Audio By Carbonatix
The President, Nana Akufo-Addo has finally given his approval to revised tax increases outlined in the 2019 supplementary budget.
Sources say the approval was given last week after the parliamentary approval of these levies and taxes.
The assent would pave way for the Ghana Revenue Authority (GRA) and Tax Division of Finance Ministry to work out the modalities to start implementing the taxes. Close sources say it could happen in early September.
Background
Parliament before it rose for its break in July this year approved these revised taxes outlined in the 2019 budget. However, it took a little bit of time before the required presidential assent was secured.
Sources close to the Finance Ministry had told JoyBusiness was to help deal with all the legal hurdles before the President’s approval is secured for onward implementation.
The Finance Minister Ken Ofori-Atta in his Mid-Year budget presentation noted that “government is proposing to increase the tax from 6 to 9 per cent to develop the foundation for the creation of a viable technology ecosystem in the country”.
Parliament also approved a request to adjust upwards the Road Fund Levy, the Energy Debt Recovery Levy and the Price Stabilization and Recovery Levy to bring the ratios close to 21 per cent.
The luxury vehicles levy has, however, been scrapped following approval of these revised taxes by President Akufo Addo. Government had argued that the revision of these taxes is indeed to meet its end of year revenue target.
Finance Minister Ken Ofori in an interview with JoyBusiness was optimistic that based on these revised tax measures government would be able to meet its revenue target by the end of 2019.
Implementation of the taxes and impact on consumers
Sources close to the finance ministry have told JoyBusiness that the new taxes are likely to introduce from early next month.
That’s if the Ghana Revenue Authority (GRA) is able to quickly work with all the relevant government agencies on how these levies should be implemented. The implementation of these taxes would increase the cost of living and doing business in the country.
Communication Service Tax
The Finance Minister Ken Ofori-Atta proposed an increase in the tax which charges consumers of use of communication-related charges.
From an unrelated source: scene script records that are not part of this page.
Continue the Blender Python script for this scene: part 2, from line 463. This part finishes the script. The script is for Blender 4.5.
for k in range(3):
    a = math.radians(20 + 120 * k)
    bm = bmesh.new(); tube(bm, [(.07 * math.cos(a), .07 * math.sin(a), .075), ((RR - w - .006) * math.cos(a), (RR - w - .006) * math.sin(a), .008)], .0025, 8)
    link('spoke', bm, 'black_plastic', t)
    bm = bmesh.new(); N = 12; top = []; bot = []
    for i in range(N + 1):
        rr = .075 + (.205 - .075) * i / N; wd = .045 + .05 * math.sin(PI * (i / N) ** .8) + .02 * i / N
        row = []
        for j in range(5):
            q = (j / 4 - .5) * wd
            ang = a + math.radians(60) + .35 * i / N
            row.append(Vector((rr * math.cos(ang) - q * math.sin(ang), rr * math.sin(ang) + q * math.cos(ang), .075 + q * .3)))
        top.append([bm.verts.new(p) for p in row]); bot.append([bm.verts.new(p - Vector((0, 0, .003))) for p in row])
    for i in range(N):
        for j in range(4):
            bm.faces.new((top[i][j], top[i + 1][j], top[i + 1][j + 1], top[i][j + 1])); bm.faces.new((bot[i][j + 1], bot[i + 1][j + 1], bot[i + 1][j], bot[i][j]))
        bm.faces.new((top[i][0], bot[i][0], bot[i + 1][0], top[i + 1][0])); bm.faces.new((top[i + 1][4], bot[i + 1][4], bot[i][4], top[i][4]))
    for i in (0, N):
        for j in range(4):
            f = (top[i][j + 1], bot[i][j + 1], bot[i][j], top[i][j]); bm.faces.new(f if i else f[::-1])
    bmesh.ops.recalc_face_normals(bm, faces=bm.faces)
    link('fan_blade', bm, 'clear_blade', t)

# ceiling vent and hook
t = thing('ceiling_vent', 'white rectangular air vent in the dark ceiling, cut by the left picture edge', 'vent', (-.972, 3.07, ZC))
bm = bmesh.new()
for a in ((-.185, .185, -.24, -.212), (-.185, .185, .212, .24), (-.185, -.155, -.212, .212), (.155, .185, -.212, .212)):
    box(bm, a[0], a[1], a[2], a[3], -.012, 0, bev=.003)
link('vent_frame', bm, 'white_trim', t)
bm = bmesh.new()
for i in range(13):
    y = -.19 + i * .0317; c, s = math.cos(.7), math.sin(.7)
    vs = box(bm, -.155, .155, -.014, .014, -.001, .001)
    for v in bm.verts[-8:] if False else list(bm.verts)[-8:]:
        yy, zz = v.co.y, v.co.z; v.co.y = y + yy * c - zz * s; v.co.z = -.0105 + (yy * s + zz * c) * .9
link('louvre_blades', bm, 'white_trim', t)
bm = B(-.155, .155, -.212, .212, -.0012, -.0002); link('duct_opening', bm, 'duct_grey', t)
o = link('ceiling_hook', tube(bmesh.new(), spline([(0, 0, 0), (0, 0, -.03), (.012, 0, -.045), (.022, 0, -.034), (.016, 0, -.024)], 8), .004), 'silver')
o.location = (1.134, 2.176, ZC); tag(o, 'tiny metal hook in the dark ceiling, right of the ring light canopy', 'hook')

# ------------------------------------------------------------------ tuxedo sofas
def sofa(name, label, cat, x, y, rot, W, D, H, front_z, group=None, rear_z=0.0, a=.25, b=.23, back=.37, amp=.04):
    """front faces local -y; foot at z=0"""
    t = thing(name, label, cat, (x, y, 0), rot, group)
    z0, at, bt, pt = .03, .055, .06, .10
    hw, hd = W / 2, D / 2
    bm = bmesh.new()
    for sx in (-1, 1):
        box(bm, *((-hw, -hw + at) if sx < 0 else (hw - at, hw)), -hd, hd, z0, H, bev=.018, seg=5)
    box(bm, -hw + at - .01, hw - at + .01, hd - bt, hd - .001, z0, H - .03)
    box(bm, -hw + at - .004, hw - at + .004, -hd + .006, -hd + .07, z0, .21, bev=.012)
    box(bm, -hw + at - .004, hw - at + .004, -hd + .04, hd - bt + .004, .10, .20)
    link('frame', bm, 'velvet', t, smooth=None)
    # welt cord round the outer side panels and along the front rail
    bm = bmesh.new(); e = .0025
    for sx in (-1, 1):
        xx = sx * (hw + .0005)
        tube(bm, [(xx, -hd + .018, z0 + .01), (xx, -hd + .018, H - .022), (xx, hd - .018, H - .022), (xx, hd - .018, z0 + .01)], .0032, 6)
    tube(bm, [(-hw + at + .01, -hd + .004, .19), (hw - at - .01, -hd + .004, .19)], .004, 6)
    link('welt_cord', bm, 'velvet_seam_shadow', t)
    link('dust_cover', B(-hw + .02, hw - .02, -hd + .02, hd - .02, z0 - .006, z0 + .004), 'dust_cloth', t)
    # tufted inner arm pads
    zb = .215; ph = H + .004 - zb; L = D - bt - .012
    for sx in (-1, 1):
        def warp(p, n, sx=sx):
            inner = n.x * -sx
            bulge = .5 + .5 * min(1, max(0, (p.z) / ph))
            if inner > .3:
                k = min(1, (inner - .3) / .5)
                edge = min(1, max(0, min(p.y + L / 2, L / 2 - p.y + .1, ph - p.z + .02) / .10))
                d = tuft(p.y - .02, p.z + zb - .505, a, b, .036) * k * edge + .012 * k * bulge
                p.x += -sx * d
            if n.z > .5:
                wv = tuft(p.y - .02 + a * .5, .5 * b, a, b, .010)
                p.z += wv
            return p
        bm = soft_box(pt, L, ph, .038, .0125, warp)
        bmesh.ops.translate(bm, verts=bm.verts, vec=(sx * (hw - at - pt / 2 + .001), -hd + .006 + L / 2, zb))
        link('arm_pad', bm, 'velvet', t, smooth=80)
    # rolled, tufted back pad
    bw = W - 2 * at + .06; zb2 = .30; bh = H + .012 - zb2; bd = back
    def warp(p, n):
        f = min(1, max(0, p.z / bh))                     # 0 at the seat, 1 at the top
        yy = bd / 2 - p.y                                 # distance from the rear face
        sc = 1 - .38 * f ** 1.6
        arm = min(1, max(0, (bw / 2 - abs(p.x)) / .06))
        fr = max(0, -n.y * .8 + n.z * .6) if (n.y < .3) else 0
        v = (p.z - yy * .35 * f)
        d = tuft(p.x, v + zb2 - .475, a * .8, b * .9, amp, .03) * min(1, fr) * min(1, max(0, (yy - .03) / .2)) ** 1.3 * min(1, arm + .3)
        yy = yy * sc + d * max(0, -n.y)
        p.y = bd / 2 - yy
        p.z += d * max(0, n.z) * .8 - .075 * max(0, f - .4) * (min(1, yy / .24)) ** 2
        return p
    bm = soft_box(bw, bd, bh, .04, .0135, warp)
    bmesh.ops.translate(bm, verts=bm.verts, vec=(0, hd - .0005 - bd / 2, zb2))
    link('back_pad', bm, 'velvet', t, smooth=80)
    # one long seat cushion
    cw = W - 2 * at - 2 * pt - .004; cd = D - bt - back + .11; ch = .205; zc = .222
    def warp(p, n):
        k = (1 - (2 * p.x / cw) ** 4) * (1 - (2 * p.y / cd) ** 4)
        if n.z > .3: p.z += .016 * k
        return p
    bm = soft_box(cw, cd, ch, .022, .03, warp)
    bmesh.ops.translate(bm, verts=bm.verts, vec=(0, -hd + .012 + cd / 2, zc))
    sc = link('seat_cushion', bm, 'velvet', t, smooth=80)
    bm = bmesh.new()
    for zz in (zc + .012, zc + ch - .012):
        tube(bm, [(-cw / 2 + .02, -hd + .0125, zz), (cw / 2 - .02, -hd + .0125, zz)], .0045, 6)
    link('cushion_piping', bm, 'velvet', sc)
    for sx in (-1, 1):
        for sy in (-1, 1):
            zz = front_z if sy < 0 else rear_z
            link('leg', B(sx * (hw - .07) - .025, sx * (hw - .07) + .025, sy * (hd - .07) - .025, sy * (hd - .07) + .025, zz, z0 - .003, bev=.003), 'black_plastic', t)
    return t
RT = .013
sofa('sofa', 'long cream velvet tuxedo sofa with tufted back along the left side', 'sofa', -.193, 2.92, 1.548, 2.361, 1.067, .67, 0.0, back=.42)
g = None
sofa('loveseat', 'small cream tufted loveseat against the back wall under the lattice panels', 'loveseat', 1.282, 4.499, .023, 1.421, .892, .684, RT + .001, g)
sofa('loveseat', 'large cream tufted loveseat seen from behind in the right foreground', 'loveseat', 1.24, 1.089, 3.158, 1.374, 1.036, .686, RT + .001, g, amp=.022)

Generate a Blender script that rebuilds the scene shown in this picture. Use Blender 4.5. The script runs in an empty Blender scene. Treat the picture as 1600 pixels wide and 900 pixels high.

Based on the Parliament Act seen by JoyBusiness players in the sector are now required to charge about 9 per cent for the use of communication services.
The Act also states that at least “20 per cent of the 6 percentage points of the tax shall be used to finance the National Youth Employment Program.”
It also states that Electronic Communication Usage means “amount chargeable by a service provider for electronic communication service usage other the amount for Value Added Tax, Ghana Education Trust Levy and the National Health Insurance Levy.”
What about where the charge is for monetary consideration?
Well based on the Act, that the amount under consideration excludes the amount of VAT, The Ghana Education Trust Levy and the National Health Insurance levy.
How the tax would be worked out for consumers
According to the Telecoms Chamber, it is likely that this is how the tax would be worked out.
These are just projections; this is because every operator has its open pricing mechanism, “complexity of pricing and competition”.
But if you take a package of 100 of data, voice and SMS with all margins and cost added and then you work the tax.
CST was ¢6 then and ¢9
Levies was ¢5 then and ¢5
Subtotal ¢11 then and ¢14 now
Vatable figure is ¢111 then and ¢114 now.
Apply VAT of 12.5% get ¢124.87 and ¢128.25 now.
Energy Related taxes in the 2019 Supplementary Budget
According to persons close to the National Petroleum Authority, the application of the energy-related revised taxes could result in a ¢0.20 addition to the exiting price buildup of petrol and diesel and ¢0.08 for a kilogram of LPG.
However one is not sure for now whether this could indeed result in the final price for the various products of the commodity going from September 1, 2019. This is because it’s likely that the Oil Marketing Companies may absorb it or pass it onto the consumers.
It is not clear whether the various tax agencies have been able to work out all the modalities for the revised taxes to indeed take over from September 1 2019.
Expected revenue from the revised taxes by the end of this year
A breakdown of revised revenue estimates shows that the state could rake in an additional ¢513 million.
The data showed the energy-related revised taxes would bring the highest in terms what the state would realize by December this year, bringing more than ¢200 million.
The Review in the communication Service Tax which has been increased from 6 to 9 per cent should bring a little over ¢100 million, to help hit its end of year target of ¢524 million.